TASK DIRECTIONS: In your copy, include every line of the listing below exactly but none of the pictures.

DATASET EXTRACT:
-------------------------

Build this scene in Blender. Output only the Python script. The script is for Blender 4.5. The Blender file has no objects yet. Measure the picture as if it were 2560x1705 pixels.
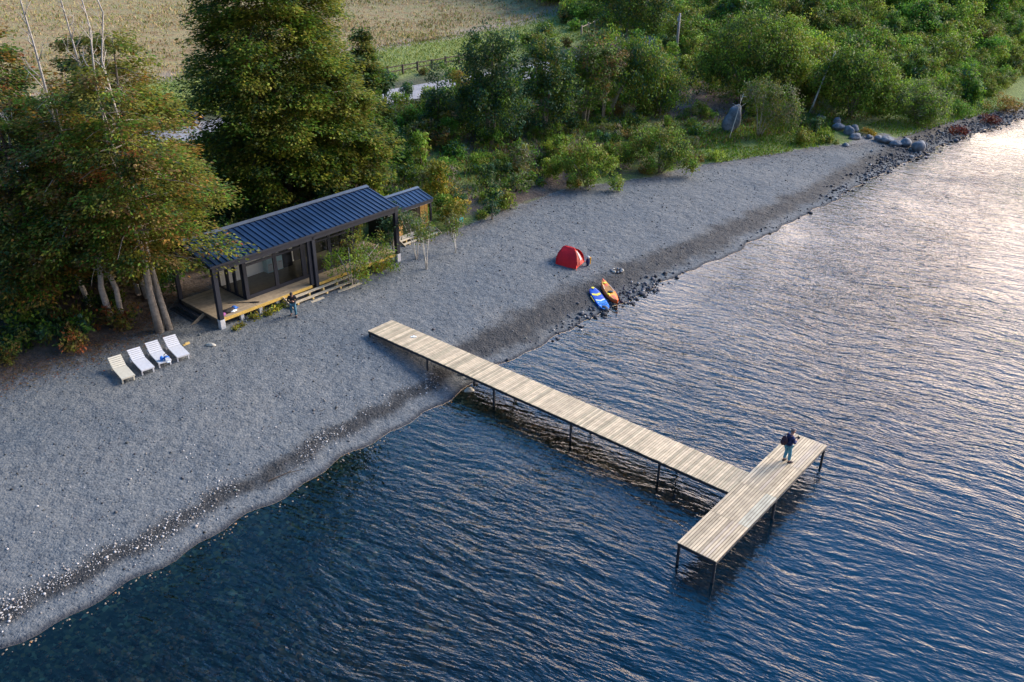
import bpy, bmesh, math, random
import numpy as np
from mathutils import Vector, Matrix

C = bpy.context.scene
COL = C.collection
rad = math.radians

# ------------------------------------------------------------------ camera
cam_d = bpy.data.cameras.new("camera")
cam = bpy.data.objects.new("camera", cam_d); COL.objects.link(cam)
cam_d.sensor_width = 36.0
cam_d.lens = 36.0 * 2200.0 / 2560.0
cam_d.clip_start = 0.5; cam_d.clip_end = 6000
PITCH, ROLL, CAMH = 0.482639, 0.0040974, 24.50358
cp, sp = math.cos(PITCH), math.sin(PITCH)
r_ = Vector((1, 0, 0)); u_ = Vector((0, sp, cp)); f_ = Vector((0, cp, -sp))
cr, sr = math.cos(ROLL), math.sin(ROLL)
R_ = cr * r_ + sr * u_; U_ = -sr * r_ + cr * u_
cam.matrix_world = Matrix(((R_.x, U_.x, -f_.x, 0), (R_.y, U_.y, -f_.y, 0), (R_.z, U_.z, -f_.z, CAMH), (0, 0, 0, 1)))
C.camera = cam

# ------------------------------------------------------------------ world, sun, exposure
SUN_AZ, SUN_EL = rad(62), rad(14)          # azimuth clockwise from +Y, low sun behind thin cloud on the right
w = bpy.data.worlds.new("World"); C.world = w; w.use_nodes = True
nt = w.node_tree; nt.nodes.clear()
def N(nt, t, **k):
    n = nt.nodes.new(t)
    for a, b in k.items(): setattr(n, a, b)
    return n
out = N(nt, 'ShaderNodeOutputWorld')
sky = N(nt, 'ShaderNodeTexSky'); sky.sky_type = 'NISHITA'; sky.sun_disc = False
sky.sun_elevation = SUN_EL; sky.sun_rotation = SUN_AZ
sky.dust_density = 2.0; sky.ozone_density = 3.0
bg1 = N(nt, 'ShaderNodeBackground'); bg1.inputs[1].default_value = 0.05
nt.links.new(sky.outputs[0], bg1.inputs[0])
# cloud deck: pale rose near the horizon on the sunset side, deep blue overhead
tc = N(nt, 'ShaderNodeTexCoord')
sep = N(nt, 'ShaderNodeSeparateXYZ'); nt.links.new(tc.outputs['Generated'], sep.inputs[0])
ramp = N(nt, 'ShaderNodeValToRGB')
nt.links.new(sep.outputs['Z'], ramp.inputs[0])
cr_ = ramp.color_ramp
cr_.elements[0].position = 0.0; cr_.elements[0].color = (1.15, 0.85, 0.72, 1)
cr_.elements[1].position = 1.0; cr_.elements[1].color = (0.025, 0.40, 1.15, 1)
for p_, c_ in ((0.18, (0.90, 0.72, 0.66, 1)), (0.36, (0.20, 0.44, 0.80, 1)), (0.55, (0.04, 0.38, 0.98, 1))):
    e = cr_.elements.new(p_); e.color = c_
dotn = N(nt, 'ShaderNodeVectorMath', operation='DOT_PRODUCT')
nt.links.new(tc.outputs['Generated'], dotn.inputs[0])
dotn.inputs[1].default_value = (math.sin(rad(48)), math.cos(rad(48)), 0.0)
mr = N(nt, 'ShaderNodeMapRange'); mr.interpolation_type = 'SMOOTHSTEP'; mr.inputs[1].default_value = 0.08; mr.inputs[2].default_value = 0.82
mr.inputs[3].default_value = 0.28; mr.inputs[4].default_value = 1.5
nt.links.new(dotn.outputs['Value'], mr.inputs[0])
cn = N(nt, 'ShaderNodeTexNoise'); cn.inputs['Scale'].default_value = 3.0; cn.inputs['Detail'].default_value = 5
nt.links.new(tc.outputs['Generated'], cn.inputs['Vector'])
cm = N(nt, 'ShaderNodeMapRange'); cm.inputs[1].default_value = .3; cm.inputs[2].default_value = .7; cm.inputs[3].default_value = .75; cm.inputs[4].default_value = 1.2
nt.links.new(cn.outputs[0], cm.inputs[0])
mul = N(nt, 'ShaderNodeMath', operation='MULTIPLY'); nt.links.new(mr.outputs[0], mul.inputs[0]); nt.links.new(cm.outputs[0], mul.inputs[1])
mul2 = N(nt, 'ShaderNodeMath', operation='MULTIPLY'); nt.links.new(mul.outputs[0], mul2.inputs[0]); mul2.inputs[1].default_value = 0.85
bg2 = N(nt, 'ShaderNodeBackground')
nt.links.new(ramp.outputs[0], bg2.inputs[0]); nt.links.new(mul2.outputs[0], bg2.inputs[1])
glow = N(nt, 'ShaderNodeMapRange'); glow.interpolation_type = 'SMOOTHSTEP'; nt.links.new(dotn.outputs['Value'], glow.inputs[0])
glow.inputs[1].default_value = .12; glow.inputs[2].default_value = 1.0; glow.inputs[3].default_value = 0; glow.inputs[4].default_value = 1
gz_ = N(nt, 'ShaderNodeMapRange'); gz_.interpolation_type = 'SMOOTHSTEP'; nt.links.new(sep.outputs['Z'], gz_.inputs[0])
gz_.inputs[1].default_value = .68; gz_.inputs[2].default_value = .15; gz_.inputs[3].default_value = 0; gz_.inputs[4].default_value = 2.6
gm = N(nt, 'ShaderNodeMath', operation='MULTIPLY'); nt.links.new(glow.outputs[0], gm.inputs[0]); nt.links.new(gz_.outputs[0], gm.inputs[1])
bg3 = N(nt, 'ShaderNodeBackground'); bg3.inputs[0].default_value = (1.0, .71, .47, 1); nt.links.new(gm.outputs[0], bg3.inputs[1])
add3 = N(nt, 'ShaderNodeAddShader'); nt.links.new(bg1.outputs[0], add3.inputs[0]); nt.links.new(bg3.outputs[0], add3.inputs[1])
add = N(nt, 'ShaderNodeAddShader'); nt.links.new(add3.outputs[0], add.inputs[0]); nt.links.new(bg2.outputs[0], add.inputs[1])
nt.links.new(add.outputs[0], out.inputs[0])

sd = bpy.data.lights.new("sun", 'SUN'); sd.energy = 3.0; sd.angle = rad(26); sd.color = (1.0, 0.86, 0.70)
sun = bpy.data.objects.new("sun", sd); COL.objects.link(sun)
sv = Vector((math.sin(SUN_AZ) * math.cos(rad(32)), math.cos(SUN_AZ) * math.cos(rad(32)), math.sin(rad(32))))
sun.rotation_euler = sv.to_track_quat('Z', 'Y').to_euler()
sun.location = (60, 40, 60)

C.view_settings.view_transform = 'Standard'; C.view_settings.look = 'None'
C.view_settings.exposure = 1.05; C.view_settings.gamma = 1.0
C.cycles.max_bounces = 6; C.cycles.transparent_max_bounces = 8
C.cycles.caustics_reflective = False; C.cycles.caustics_refractive = False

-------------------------

SOLUTION TO THIS EXERCISE:
Build this scene in Blender. Output only the Python script. The script is for Blender 4.5. The Blender file has no objects yet. Measure the picture as if it were 2560x1705 pixels.
import bpy, bmesh, math, random
import numpy as np
from mathutils import Vector, Matrix

C = bpy.context.scene
COL = C.collection
rad = math.radians

# ------------------------------------------------------------------ camera
cam_d = bpy.data.cameras.new("camera")
cam = bpy.data.objects.new("camera", cam_d); COL.objects.link(cam)
cam_d.sensor_width = 36.0
cam_d.lens = 36.0 * 2200.0 / 2560.0
cam_d.clip_start = 0.5; cam_d.clip_end = 6000
PITCH, ROLL, CAMH = 0.482639, 0.0040974, 24.50358
cp, sp = math.cos(PITCH), math.sin(PITCH)
r_ = Vector((1, 0, 0)); u_ = Vector((0, sp, cp)); f_ = Vector((0, cp, -sp))
cr, sr = math.cos(ROLL), math.sin(ROLL)
R_ = cr * r_ + sr * u_; U_ = -sr * r_ + cr * u_
cam.matrix_world = Matrix(((R_.x, U_.x, -f_.x, 0), (R_.y, U_.y, -f_.y, 0), (R_.z, U_.z, -f_.z, CAMH), (0, 0, 0, 1)))
C.camera = cam

# ------------------------------------------------------------------ world, sun, exposure
SUN_AZ, SUN_EL = rad(62), rad(14)          # azimuth clockwise from +Y, low sun behind thin cloud on the right
w = bpy.data.worlds.new("World"); C.world = w; w.use_nodes = True
nt = w.node_tree; nt.nodes.clear()
def N(nt, t, **k):
    n = nt.nodes.new(t)
    for a, b in k.items(): setattr(n, a, b)
    return n
out = N(nt, 'ShaderNodeOutputWorld')
sky = N(nt, 'ShaderNodeTexSky'); sky.sky_type = 'NISHITA'; sky.sun_disc = False
sky.sun_elevation = SUN_EL; sky.sun_rotation = SUN_AZ
sky.dust_density = 2.0; sky.ozone_density = 3.0
bg1 = N(nt, 'ShaderNodeBackground'); bg1.inputs[1].default_value = 0.05
nt.links.new(sky.outputs[0], bg1.inputs[0])
# cloud deck: pale rose near the horizon on the sunset side, deep blue overhead
tc = N(nt, 'ShaderNodeTexCoord')
sep = N(nt, 'ShaderNodeSeparateXYZ'); nt.links.new(tc.outputs['Generated'], sep.inputs[0])
ramp = N(nt, 'ShaderNodeValToRGB')
nt.links.new(sep.outputs['Z'], ramp.inputs[0])
cr_ = ramp.color_ramp
cr_.elements[0].position = 0.0; cr_.elements[0].color = (1.15, 0.85, 0.72, 1)
cr_.elements[1].position = 1.0; cr_.elements[1].color = (0.025, 0.40, 1.15, 1)
for p_, c_ in ((0.18, (0.90, 0.72, 0.66, 1)), (0.36, (0.20, 0.44, 0.80, 1)), (0.55, (0.04, 0.38, 0.98, 1))):
    e = cr_.elements.new(p_); e.color = c_
dotn = N(nt, 'ShaderNodeVectorMath', operation='DOT_PRODUCT')
nt.links.new(tc.outputs['Generated'], dotn.inputs[0])
dotn.inputs[1].default_value = (math.sin(rad(48)), math.cos(rad(48)), 0.0)
mr = N(nt, 'ShaderNodeMapRange'); mr.interpolation_type = 'SMOOTHSTEP'; mr.inputs[1].default_value = 0.08; mr.inputs[2].default_value = 0.82
mr.inputs[3].default_value = 0.28; mr.inputs[4].default_value = 1.5
nt.links.new(dotn.outputs['Value'], mr.inputs[0])
cn = N(nt, 'ShaderNodeTexNoise'); cn.inputs['Scale'].default_value = 3.0; cn.inputs['Detail'].default_value = 5
nt.links.new(tc.outputs['Generated'], cn.inputs['Vector'])
cm = N(nt, 'ShaderNodeMapRange'); cm.inputs[1].default_value = .3; cm.inputs[2].default_value = .7; cm.inputs[3].default_value = .75; cm.inputs[4].default_value = 1.2
nt.links.new(cn.outputs[0], cm.inputs[0])
mul = N(nt, 'ShaderNodeMath', operation='MULTIPLY'); nt.links.new(mr.outputs[0], mul.inputs[0]); nt.links.new(cm.outputs[0], mul.inputs[1])
mul2 = N(nt, 'ShaderNodeMath', operation='MULTIPLY'); nt.links.new(mul.outputs[0], mul2.inputs[0]); mul2.inputs[1].default_value = 0.85
bg2 = N(nt, 'ShaderNodeBackground')
nt.links.new(ramp.outputs[0], bg2.inputs[0]); nt.links.new(mul2.outputs[0], bg2.inputs[1])
glow = N(nt, 'ShaderNodeMapRange'); glow.interpolation_type = 'SMOOTHSTEP'; nt.links.new(dotn.outputs['Value'], glow.inputs[0])
glow.inputs[1].default_value = .12; glow.inputs[2].default_value = 1.0; glow.inputs[3].default_value = 0; glow.inputs[4].default_value = 1
gz_ = N(nt, 'ShaderNodeMapRange'); gz_.interpolation_type = 'SMOOTHSTEP'; nt.links.new(sep.outputs['Z'], gz_.inputs[0])
gz_.inputs[1].default_value = .68; gz_.inputs[2].default_value = .15; gz_.inputs[3].default_value = 0; gz_.inputs[4].default_value = 2.6
gm = N(nt, 'ShaderNodeMath', operation='MULTIPLY'); nt.links.new(glow.outputs[0], gm.inputs[0]); nt.links.new(gz_.outputs[0], gm.inputs[1])
bg3 = N(nt, 'ShaderNodeBackground'); bg3.inputs[0].default_value = (1.0, .71, .47, 1); nt.links.new(gm.outputs[0], bg3.inputs[1])
add3 = N(nt, 'ShaderNodeAddShader'); nt.links.new(bg1.outputs[0], add3.inputs[0]); nt.links.new(bg3.outputs[0], add3.inputs[1])
add = N(nt, 'ShaderNodeAddShader'); nt.links.new(add3.outputs[0], add.inputs[0]); nt.links.new(bg2.outputs[0], add.inputs[1])
nt.links.new(add.outputs[0], out.inputs[0])

sd = bpy.data.lights.new("sun", 'SUN'); sd.energy = 3.0; sd.angle = rad(26); sd.color = (1.0, 0.86, 0.70)
sun = bpy.data.objects.new("sun", sd); COL.objects.link(sun)
sv = Vector((math.sin(SUN_AZ) * math.cos(rad(32)), math.cos(SUN_AZ) * math.cos(rad(32)), math.sin(rad(32))))
sun.rotation_euler = sv.to_track_quat('Z', 'Y').to_euler()
sun.location = (60, 40, 60)

C.view_settings.view_transform = 'Standard'; C.view_settings.look = 'None'
C.view_settings.exposure = 1.05; C.view_settings.gamma = 1.0
C.cycles.max_bounces = 6; C.cycles.transparent_max_bounces = 8
C.cycles.caustics_reflective = False; C.cycles.caustics_refractive = False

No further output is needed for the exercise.